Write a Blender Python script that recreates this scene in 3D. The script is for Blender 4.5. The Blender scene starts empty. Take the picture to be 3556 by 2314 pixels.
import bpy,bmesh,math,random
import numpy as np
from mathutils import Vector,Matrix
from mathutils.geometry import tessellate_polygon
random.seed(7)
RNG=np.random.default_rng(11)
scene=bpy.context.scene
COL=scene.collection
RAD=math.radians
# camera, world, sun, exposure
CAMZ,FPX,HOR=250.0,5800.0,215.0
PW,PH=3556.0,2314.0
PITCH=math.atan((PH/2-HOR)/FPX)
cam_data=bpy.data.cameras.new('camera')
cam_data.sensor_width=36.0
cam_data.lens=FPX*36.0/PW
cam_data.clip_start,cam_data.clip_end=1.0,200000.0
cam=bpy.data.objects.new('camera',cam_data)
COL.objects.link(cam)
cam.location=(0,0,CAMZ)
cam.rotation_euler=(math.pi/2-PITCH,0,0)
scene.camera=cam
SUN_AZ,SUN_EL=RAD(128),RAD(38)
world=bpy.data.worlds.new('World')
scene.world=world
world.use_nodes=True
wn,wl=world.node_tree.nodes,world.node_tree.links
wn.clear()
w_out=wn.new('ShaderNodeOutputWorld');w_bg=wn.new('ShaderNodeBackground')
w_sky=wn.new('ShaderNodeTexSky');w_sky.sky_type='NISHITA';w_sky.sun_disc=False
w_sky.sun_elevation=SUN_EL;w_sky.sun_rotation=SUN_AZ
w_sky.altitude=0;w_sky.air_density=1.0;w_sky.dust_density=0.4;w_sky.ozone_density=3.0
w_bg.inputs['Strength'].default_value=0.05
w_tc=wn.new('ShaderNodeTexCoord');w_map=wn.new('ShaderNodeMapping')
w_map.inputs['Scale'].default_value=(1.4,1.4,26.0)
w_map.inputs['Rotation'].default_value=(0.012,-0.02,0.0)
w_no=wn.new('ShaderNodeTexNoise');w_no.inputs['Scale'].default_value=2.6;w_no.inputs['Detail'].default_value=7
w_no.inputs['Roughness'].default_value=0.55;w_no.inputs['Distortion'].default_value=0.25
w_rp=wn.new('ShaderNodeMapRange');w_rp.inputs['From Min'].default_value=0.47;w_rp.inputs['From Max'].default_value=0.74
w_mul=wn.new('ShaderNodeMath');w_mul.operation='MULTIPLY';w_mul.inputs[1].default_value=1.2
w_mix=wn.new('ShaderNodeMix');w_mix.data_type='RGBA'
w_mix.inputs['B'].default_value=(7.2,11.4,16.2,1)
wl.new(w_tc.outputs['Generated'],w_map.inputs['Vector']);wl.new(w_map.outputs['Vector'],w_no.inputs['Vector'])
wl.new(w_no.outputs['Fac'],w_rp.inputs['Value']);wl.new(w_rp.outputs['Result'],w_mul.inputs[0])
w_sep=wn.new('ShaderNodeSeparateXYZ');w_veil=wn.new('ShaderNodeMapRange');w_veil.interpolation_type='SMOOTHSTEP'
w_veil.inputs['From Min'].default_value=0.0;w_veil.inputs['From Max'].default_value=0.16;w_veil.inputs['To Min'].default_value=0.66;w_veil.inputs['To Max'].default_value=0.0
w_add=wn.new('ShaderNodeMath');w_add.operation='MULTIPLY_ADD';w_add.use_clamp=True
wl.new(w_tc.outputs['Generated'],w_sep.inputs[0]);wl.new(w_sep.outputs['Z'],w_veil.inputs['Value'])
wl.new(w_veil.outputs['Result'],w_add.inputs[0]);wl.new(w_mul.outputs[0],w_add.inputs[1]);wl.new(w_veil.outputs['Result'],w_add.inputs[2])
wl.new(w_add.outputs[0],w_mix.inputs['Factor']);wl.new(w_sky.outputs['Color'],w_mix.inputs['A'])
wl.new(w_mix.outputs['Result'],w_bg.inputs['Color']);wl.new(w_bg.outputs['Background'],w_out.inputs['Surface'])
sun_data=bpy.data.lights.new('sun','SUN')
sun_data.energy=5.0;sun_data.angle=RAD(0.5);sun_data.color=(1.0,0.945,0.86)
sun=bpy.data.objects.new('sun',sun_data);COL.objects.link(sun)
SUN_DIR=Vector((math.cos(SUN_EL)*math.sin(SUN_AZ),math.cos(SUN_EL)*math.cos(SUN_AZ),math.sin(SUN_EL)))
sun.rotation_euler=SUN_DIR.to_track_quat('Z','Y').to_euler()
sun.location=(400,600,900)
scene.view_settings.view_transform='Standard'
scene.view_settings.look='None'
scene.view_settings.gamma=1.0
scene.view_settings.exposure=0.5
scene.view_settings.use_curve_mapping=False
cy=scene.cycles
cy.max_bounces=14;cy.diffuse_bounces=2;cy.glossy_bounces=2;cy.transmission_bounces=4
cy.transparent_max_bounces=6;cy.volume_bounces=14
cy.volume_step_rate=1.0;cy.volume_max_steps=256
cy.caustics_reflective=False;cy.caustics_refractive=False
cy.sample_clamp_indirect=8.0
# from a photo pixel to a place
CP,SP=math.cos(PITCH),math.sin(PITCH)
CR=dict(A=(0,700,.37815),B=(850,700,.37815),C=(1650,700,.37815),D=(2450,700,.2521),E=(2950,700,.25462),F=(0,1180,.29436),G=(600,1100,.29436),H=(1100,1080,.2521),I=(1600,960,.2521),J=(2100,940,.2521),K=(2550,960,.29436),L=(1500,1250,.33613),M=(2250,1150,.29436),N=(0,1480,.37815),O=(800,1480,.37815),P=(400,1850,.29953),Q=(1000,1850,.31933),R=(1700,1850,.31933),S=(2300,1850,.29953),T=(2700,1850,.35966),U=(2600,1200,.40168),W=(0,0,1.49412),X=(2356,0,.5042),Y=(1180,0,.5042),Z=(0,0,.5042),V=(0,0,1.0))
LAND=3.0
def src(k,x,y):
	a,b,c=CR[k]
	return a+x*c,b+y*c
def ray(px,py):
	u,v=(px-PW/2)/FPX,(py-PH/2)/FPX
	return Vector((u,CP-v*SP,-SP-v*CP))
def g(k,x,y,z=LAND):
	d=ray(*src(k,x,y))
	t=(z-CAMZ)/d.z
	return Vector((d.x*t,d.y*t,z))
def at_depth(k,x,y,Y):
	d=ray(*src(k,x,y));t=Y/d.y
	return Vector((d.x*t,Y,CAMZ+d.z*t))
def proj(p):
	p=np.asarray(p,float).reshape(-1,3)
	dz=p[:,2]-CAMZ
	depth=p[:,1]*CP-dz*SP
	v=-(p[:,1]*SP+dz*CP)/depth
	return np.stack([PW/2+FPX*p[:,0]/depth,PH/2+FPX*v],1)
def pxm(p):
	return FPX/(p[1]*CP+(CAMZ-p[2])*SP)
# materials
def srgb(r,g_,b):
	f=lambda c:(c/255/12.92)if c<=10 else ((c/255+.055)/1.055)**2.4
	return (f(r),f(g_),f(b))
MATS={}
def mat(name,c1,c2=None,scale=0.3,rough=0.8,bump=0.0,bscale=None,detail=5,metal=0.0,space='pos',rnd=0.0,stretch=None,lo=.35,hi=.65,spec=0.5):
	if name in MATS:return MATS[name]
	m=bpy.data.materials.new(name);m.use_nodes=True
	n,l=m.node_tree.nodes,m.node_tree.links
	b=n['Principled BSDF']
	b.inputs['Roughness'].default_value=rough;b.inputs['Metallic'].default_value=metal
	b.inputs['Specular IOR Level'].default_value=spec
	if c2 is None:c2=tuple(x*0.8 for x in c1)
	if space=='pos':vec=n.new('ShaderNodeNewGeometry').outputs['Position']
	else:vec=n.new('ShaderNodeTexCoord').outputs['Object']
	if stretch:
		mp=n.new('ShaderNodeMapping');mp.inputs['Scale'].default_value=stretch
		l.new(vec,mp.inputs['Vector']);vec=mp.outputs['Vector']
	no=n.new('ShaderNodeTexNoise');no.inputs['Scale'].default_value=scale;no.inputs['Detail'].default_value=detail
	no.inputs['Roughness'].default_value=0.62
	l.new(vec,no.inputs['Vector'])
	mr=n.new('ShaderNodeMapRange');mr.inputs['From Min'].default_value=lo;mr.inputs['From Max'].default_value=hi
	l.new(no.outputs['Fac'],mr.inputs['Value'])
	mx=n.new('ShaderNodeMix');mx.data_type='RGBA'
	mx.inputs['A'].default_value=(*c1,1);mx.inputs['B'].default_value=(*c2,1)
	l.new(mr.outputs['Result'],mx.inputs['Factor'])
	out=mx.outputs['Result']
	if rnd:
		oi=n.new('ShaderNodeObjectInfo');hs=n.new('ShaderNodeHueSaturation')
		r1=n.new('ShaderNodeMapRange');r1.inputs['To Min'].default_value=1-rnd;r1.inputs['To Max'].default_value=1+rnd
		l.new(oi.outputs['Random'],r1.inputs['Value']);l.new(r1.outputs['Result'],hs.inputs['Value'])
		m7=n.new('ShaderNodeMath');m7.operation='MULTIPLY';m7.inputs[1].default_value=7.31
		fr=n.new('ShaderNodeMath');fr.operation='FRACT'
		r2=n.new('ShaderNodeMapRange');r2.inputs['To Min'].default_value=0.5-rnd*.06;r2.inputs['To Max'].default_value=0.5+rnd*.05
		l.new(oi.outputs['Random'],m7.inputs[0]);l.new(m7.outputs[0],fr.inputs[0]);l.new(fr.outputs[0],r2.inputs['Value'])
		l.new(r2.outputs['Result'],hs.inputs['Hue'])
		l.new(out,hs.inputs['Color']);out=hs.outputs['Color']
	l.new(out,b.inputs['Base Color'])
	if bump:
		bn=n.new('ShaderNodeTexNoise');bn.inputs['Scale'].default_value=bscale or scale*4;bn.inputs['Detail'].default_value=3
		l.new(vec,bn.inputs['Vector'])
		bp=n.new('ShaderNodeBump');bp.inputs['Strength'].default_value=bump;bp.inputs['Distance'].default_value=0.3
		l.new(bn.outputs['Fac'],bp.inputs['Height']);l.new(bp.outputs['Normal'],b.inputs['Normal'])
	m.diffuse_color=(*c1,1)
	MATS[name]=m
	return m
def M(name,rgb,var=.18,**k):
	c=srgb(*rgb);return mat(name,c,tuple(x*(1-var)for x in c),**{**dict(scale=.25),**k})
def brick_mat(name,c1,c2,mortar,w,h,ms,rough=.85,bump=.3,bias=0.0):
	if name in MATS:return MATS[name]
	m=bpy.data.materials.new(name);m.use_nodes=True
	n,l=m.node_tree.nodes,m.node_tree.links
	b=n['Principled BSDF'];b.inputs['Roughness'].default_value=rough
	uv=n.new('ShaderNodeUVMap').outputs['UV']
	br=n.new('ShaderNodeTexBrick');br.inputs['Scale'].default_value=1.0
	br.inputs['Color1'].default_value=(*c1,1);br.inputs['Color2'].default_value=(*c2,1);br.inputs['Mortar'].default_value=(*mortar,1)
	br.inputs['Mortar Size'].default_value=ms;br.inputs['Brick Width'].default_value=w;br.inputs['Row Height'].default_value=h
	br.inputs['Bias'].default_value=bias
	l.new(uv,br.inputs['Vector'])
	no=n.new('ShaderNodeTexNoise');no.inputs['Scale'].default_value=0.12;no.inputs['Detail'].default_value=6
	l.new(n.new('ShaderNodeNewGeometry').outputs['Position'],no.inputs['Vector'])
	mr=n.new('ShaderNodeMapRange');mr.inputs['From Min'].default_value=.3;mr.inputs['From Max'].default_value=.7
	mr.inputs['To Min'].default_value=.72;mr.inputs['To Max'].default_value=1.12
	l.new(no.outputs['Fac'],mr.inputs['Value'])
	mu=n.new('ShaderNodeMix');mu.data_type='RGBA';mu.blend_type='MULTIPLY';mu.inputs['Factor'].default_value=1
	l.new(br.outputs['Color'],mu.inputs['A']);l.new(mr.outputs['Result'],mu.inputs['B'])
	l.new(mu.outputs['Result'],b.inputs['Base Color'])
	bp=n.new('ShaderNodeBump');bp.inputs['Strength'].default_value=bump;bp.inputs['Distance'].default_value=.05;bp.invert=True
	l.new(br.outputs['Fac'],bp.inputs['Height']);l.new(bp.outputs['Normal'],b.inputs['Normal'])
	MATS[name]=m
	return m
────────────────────
◆ **Work to be completed**:
Report how many lines of the data contain the word "scene", using the number alone.

◆ **Solution to this task**:
11